The official source must be stronger than the noise

A fragile identity cannot be protected by brand language alone. The hotel needs a clear official source that repeatedly states who the property is, how it should be identified, what it supports, what it does not support, which sources are official, and how the direct path should be handled. That includes stable naming, consistent address, coordinates, official domain, same-as relationships, room and facility definitions, brand hierarchy, property-level boundaries, current policies, and clear distinction from sister assets or similar properties. It also means keeping important external surfaces aligned enough that the model does not have to choose between conflicting versions. The goal is not to erase the rest of the web. That is impossible. The goal is to make the official identity strong, current, and structured enough that noise becomes less persuasive.

AI identity needs monitoring, not just setup

A hotel can fix identity once and still lose stability later. A rebrand, renovation, OTA update, Google edit, new listing, old directory crawl, or model behavior change can reintroduce confusion. That means identity governance cannot be a one-time cleanup. It has to be monitored. The right questions are practical. Is the hotel being described under the correct name? Is AI confusing it with a sister property? Are old amenities still appearing? Are outdated policies resurfacing? Are competitors with similar names being mixed into the answer? Is the official website being treated as the main route, or are third-party surfaces defining the entity? Are scenario-specific facts attached to the right property? Without monitoring, identity drift is usually discovered late, often after it has already affected recommendations.

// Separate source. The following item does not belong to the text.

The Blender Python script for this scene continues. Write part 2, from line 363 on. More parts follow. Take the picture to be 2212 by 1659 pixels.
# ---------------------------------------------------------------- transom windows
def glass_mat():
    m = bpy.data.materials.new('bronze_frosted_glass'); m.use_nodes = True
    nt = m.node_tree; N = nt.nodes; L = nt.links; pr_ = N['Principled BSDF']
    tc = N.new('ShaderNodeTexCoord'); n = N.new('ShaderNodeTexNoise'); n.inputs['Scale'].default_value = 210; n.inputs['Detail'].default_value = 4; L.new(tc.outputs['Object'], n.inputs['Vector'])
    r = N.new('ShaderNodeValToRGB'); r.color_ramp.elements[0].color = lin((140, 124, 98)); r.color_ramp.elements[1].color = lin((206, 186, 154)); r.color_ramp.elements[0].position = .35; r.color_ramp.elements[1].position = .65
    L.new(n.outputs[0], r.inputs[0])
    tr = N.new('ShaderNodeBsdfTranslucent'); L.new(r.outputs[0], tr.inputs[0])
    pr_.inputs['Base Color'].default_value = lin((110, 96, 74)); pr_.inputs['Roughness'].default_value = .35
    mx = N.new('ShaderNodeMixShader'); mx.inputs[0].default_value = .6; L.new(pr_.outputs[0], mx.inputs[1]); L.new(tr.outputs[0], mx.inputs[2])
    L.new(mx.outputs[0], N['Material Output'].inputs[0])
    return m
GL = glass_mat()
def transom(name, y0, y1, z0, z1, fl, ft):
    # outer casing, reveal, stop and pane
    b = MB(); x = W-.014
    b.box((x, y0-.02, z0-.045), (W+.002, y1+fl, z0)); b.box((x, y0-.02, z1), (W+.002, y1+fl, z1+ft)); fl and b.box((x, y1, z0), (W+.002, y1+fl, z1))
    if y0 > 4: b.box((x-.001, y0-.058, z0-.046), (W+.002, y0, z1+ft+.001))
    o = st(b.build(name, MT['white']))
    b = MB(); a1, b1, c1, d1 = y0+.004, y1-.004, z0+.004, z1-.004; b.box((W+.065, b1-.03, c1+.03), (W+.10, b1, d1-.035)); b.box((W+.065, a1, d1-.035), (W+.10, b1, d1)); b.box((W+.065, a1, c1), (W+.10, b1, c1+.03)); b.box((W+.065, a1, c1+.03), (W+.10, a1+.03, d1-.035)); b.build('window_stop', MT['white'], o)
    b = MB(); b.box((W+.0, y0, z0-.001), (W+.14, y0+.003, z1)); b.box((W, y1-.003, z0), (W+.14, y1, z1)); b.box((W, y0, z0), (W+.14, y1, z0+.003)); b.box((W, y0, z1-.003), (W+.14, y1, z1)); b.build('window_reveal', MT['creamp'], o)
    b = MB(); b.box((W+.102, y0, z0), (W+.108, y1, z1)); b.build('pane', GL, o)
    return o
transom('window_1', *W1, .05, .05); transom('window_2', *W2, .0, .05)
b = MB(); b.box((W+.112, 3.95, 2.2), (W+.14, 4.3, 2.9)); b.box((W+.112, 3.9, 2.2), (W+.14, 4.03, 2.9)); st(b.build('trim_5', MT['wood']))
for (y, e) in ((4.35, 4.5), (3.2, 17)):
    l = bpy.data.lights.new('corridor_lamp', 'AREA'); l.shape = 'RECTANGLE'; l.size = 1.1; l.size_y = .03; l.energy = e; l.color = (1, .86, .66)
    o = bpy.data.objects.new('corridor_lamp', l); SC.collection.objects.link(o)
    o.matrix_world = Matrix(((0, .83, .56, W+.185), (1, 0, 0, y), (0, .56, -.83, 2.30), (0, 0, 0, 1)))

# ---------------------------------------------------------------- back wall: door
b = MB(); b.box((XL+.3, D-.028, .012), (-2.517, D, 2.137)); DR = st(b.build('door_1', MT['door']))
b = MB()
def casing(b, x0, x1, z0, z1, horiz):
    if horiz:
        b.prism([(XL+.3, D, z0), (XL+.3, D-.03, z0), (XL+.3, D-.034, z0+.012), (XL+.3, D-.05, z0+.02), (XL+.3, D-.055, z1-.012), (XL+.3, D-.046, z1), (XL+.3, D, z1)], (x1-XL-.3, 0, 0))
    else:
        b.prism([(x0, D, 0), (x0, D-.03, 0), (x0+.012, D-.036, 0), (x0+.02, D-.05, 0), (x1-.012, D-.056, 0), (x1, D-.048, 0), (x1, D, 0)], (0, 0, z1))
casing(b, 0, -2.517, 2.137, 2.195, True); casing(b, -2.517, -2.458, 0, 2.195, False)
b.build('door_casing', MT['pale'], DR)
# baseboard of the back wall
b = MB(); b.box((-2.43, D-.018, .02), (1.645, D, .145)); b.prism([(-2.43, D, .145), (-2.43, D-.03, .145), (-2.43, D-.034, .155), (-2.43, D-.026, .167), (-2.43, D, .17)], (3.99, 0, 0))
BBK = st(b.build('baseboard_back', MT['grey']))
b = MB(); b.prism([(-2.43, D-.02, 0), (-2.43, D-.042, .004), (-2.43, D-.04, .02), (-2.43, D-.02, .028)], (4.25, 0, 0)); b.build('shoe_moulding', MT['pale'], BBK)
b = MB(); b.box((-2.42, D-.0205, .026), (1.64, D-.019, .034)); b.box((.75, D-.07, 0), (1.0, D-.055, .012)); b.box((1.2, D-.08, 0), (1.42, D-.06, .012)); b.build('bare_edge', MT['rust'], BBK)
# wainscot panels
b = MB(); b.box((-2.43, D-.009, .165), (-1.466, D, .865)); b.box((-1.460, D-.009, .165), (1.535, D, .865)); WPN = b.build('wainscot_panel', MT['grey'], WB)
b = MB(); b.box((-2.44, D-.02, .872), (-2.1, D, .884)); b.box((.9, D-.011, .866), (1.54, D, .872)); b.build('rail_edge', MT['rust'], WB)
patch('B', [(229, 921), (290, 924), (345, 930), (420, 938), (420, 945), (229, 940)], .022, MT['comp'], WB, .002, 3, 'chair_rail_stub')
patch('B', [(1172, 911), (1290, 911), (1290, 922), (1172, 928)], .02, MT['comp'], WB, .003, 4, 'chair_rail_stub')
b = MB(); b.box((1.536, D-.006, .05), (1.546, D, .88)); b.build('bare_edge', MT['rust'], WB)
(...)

Strong identity makes scenario recommendation easier

Identity is not separate from scenario readiness. It is the foundation underneath it. Before AI can decide whether a hotel is suitable for a family stay, corporate offsite, wellness weekend, accessible trip, or high-value guest, it has to understand which hotel it is evaluating. If identity is unclear, scenario facts become less reliable. A correct policy attached to a confused entity is not useful. A strong amenity signal attached to the wrong sister property can become dangerous. This is why AI Profile work starts with entity integrity. The hotel must be cleanly represented before scenario eligibility can be trusted. Identity is the container. Scenario truth lives inside it.

Evidentity's role

At Evidentity, we treat AI identity as a living operational asset, not a static brand description. A governed AI Profile helps establish the hotel's official identity, separate it from similar properties, align core facts across important sources, and protect the machine-readable version of the business from drift, duplication, and confusion. The goal is not to police the entire internet or pretend that every bad fragment can be removed. The goal is to make the hotel's official identity strong enough, structured enough, and current enough that AI systems can recognize the right property, attach the right facts to it, and recommend it only in the scenarios it truly supports. In the recommendation economy, a hotel cannot be safely chosen until it is first correctly understood.